> _RECORDS_
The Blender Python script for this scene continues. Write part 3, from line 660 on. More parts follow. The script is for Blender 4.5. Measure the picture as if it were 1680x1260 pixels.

==

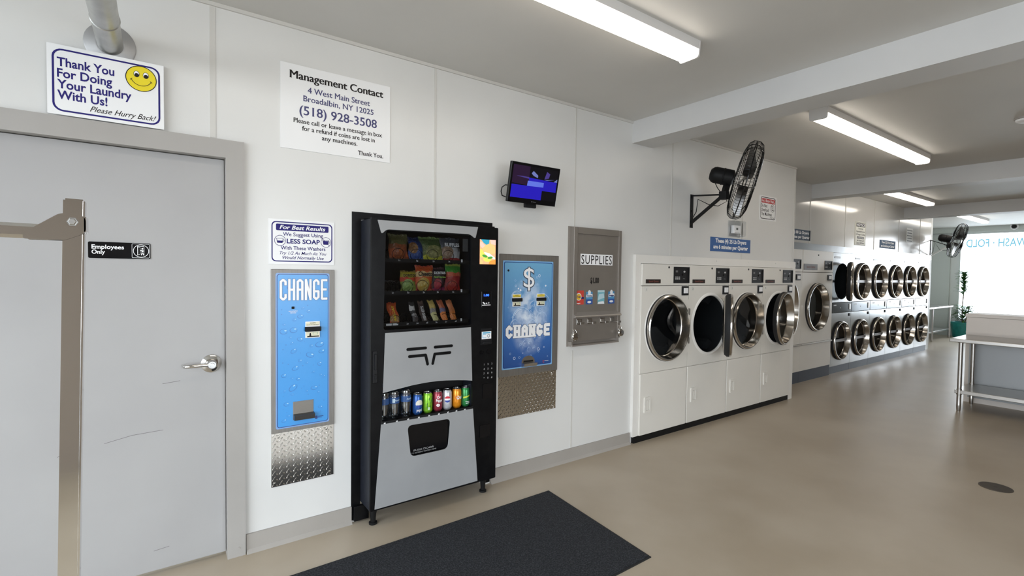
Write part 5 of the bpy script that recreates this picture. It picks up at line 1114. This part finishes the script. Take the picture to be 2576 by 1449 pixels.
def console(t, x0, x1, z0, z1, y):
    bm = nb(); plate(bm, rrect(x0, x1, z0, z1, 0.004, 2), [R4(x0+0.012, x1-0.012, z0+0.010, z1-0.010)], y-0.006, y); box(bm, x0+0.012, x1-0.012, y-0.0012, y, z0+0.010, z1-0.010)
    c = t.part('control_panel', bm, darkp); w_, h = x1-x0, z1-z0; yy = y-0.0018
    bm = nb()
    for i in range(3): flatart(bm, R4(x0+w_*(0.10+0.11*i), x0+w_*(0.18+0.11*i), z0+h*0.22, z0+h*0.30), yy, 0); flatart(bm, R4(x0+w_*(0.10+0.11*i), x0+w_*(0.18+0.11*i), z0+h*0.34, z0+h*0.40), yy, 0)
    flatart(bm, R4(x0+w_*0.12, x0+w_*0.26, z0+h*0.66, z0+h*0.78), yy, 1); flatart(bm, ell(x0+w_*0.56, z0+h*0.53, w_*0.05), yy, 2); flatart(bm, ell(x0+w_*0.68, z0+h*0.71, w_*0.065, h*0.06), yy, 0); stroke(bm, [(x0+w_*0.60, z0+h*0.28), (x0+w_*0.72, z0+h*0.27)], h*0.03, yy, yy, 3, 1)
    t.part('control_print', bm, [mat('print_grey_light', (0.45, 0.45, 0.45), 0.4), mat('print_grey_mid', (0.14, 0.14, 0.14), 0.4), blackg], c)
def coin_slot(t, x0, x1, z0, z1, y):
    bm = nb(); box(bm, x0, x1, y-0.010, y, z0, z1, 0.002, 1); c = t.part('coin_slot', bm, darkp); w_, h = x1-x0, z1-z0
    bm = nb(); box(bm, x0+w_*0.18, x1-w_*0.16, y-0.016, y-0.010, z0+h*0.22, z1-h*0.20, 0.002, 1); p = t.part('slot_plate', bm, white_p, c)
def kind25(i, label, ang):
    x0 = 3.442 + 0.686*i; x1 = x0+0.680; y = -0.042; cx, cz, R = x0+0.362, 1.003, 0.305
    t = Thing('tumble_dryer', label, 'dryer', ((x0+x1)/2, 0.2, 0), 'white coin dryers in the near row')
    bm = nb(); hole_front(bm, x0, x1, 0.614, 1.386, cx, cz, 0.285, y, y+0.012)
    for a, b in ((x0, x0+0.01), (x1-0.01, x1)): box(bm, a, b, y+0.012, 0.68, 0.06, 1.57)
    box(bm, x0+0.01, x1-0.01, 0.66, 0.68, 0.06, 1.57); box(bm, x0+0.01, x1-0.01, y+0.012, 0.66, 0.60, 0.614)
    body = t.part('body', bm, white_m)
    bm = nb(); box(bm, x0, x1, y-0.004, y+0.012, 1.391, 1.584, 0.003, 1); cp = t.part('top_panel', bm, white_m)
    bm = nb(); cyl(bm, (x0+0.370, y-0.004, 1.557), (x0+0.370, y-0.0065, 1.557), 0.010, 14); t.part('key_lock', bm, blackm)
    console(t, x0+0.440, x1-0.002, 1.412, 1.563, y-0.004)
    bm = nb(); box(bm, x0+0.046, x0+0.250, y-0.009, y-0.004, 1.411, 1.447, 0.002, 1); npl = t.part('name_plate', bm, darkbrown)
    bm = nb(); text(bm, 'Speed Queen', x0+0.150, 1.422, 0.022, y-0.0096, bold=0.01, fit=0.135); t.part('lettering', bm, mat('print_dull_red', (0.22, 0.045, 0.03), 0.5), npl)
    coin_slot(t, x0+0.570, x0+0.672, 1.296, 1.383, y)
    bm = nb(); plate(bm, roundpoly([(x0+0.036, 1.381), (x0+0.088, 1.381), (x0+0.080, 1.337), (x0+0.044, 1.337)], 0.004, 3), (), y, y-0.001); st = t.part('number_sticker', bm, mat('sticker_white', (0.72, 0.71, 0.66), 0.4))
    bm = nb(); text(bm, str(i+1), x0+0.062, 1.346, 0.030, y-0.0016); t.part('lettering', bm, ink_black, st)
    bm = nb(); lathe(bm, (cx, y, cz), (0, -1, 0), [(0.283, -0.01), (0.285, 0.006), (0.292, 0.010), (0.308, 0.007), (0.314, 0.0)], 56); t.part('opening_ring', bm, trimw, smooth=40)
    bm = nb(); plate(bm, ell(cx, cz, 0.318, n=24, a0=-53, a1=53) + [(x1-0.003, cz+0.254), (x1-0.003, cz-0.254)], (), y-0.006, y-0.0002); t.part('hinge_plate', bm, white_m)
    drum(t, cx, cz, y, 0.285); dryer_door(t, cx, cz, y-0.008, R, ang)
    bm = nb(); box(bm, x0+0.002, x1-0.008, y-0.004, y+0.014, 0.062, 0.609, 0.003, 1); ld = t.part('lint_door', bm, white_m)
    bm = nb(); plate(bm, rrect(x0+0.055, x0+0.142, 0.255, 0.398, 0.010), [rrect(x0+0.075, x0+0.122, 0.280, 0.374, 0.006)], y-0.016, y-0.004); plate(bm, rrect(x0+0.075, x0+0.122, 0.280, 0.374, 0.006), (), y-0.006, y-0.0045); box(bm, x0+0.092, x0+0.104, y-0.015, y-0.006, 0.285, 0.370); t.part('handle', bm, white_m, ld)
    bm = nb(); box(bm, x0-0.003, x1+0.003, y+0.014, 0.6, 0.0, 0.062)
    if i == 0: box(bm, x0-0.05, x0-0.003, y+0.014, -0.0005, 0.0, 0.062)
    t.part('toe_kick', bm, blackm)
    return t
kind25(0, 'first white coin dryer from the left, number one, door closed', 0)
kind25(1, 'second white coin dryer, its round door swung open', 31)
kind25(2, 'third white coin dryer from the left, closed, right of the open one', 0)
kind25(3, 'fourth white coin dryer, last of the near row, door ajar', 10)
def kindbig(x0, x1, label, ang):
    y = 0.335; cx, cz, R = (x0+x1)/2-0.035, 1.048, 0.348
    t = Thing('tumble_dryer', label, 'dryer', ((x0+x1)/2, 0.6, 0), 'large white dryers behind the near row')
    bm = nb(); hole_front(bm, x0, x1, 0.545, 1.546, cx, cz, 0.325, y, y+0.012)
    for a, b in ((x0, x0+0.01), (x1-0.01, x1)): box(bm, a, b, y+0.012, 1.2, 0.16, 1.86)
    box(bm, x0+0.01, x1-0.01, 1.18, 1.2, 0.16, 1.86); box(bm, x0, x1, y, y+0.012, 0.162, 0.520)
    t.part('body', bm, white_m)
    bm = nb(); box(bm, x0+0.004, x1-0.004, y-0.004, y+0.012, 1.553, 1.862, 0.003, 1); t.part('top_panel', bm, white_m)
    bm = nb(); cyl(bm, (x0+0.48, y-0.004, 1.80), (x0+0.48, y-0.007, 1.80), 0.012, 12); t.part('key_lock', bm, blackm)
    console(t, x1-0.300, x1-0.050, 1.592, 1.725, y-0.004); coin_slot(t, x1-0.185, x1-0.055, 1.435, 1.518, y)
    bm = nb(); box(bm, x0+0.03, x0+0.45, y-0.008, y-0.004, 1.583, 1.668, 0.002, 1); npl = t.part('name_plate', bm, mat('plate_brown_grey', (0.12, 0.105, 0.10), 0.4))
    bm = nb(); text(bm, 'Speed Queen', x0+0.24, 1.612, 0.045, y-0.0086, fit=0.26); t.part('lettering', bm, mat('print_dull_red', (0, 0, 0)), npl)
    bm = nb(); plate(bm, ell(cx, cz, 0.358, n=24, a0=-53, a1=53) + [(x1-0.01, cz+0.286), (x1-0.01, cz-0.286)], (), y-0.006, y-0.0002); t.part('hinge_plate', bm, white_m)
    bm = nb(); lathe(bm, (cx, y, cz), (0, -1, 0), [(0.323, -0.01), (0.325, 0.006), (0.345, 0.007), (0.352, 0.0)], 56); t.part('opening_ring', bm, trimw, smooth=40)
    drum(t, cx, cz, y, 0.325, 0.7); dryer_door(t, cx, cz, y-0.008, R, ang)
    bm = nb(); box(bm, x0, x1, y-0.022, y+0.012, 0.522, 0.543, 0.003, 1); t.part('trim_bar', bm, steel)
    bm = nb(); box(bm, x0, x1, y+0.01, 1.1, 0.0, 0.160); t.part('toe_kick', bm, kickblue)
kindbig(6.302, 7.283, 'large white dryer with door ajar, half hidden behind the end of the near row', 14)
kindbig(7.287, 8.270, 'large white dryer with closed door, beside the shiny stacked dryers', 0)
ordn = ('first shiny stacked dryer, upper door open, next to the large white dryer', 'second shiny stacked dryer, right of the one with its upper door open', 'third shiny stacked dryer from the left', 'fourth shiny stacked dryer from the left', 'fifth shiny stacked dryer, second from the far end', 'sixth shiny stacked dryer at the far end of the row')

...

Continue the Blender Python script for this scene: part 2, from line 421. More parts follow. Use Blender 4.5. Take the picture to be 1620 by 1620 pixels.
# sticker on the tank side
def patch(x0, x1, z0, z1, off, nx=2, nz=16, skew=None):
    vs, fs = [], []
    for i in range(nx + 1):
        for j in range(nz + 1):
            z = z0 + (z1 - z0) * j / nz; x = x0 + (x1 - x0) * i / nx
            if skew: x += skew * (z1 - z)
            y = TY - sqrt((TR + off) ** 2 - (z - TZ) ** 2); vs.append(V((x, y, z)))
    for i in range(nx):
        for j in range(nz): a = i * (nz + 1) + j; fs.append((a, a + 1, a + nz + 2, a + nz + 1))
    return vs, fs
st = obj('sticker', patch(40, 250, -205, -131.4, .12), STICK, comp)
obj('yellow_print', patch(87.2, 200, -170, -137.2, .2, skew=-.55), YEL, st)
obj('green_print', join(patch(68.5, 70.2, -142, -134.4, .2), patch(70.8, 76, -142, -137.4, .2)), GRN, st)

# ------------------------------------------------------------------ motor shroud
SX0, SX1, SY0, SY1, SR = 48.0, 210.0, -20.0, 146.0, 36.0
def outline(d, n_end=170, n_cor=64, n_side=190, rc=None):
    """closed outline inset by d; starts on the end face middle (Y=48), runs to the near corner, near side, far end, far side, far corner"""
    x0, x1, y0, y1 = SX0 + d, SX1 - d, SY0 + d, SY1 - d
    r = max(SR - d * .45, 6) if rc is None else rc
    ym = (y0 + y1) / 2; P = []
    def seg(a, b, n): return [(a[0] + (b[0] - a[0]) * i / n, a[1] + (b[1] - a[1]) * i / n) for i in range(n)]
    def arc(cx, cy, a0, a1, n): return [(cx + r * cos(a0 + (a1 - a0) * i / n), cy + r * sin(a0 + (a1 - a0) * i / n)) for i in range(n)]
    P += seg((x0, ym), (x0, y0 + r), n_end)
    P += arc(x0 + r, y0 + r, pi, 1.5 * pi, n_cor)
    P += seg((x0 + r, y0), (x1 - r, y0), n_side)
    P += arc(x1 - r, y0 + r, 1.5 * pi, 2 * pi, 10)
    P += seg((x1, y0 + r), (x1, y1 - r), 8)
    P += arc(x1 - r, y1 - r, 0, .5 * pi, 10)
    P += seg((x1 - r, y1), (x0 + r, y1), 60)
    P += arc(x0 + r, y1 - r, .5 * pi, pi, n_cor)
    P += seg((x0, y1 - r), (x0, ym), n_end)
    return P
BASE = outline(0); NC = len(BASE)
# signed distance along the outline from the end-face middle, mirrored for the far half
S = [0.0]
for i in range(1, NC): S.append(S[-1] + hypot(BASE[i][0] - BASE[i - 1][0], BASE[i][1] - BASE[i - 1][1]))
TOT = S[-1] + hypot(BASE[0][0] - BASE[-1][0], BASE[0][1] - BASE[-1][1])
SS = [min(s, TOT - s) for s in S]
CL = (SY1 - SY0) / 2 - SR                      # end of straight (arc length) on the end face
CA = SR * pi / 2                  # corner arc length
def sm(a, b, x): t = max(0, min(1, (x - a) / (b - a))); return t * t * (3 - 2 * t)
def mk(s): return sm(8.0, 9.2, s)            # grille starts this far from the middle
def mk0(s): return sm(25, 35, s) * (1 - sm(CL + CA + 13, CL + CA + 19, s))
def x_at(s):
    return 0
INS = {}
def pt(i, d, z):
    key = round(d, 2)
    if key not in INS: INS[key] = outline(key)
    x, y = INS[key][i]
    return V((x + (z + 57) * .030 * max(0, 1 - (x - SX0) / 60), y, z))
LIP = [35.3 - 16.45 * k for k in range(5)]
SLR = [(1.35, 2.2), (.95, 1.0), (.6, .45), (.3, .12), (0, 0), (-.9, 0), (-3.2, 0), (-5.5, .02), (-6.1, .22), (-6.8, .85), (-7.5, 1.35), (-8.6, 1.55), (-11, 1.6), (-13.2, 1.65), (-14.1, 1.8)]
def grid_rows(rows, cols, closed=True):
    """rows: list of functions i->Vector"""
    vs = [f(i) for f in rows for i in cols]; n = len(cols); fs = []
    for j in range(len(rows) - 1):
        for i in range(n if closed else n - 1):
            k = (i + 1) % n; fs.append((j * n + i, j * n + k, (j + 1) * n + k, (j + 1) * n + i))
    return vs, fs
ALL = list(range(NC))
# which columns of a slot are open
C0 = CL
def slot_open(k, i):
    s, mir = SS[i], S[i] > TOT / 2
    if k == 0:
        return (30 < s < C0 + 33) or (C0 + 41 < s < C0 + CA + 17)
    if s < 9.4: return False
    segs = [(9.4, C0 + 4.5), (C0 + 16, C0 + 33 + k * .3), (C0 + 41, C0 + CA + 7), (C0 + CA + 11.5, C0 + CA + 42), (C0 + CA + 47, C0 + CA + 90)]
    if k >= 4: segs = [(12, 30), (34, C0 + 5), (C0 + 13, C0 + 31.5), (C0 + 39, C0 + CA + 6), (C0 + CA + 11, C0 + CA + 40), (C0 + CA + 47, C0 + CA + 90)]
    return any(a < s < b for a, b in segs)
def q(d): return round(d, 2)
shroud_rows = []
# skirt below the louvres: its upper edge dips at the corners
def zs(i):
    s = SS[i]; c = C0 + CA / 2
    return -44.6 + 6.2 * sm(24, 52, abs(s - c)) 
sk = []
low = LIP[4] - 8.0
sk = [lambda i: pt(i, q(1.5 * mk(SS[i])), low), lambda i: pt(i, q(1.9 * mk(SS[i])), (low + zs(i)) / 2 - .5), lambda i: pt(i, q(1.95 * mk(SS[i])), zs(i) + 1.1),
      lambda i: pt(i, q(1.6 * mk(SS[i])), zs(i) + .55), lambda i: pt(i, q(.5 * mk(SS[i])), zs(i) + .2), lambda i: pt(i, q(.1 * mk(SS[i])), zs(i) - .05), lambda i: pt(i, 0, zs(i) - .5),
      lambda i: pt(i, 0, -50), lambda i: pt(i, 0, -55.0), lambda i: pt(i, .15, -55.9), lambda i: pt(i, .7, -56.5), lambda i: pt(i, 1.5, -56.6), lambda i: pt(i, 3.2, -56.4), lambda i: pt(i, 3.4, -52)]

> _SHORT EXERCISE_
From the entries above, pull out each line that includes "this".

> _EXERCISE RESULT_
The Blender Python script for this scene continues. Write part 3, from line 660 on. More parts follow. The script is for Blender 4.5. Measure the picture as if it were 1680x1260 pixels.
Write part 5 of the bpy script that recreates this picture. It picks up at line 1114. This part finishes the script. Take the picture to be 2576 by 1449 pixels.
Continue the Blender Python script for this scene: part 2, from line 421. More parts follow. Use Blender 4.5. Take the picture to be 1620 by 1620 pixels.
def mk(s): return sm(8.0, 9.2, s)            # grille starts this far from the middle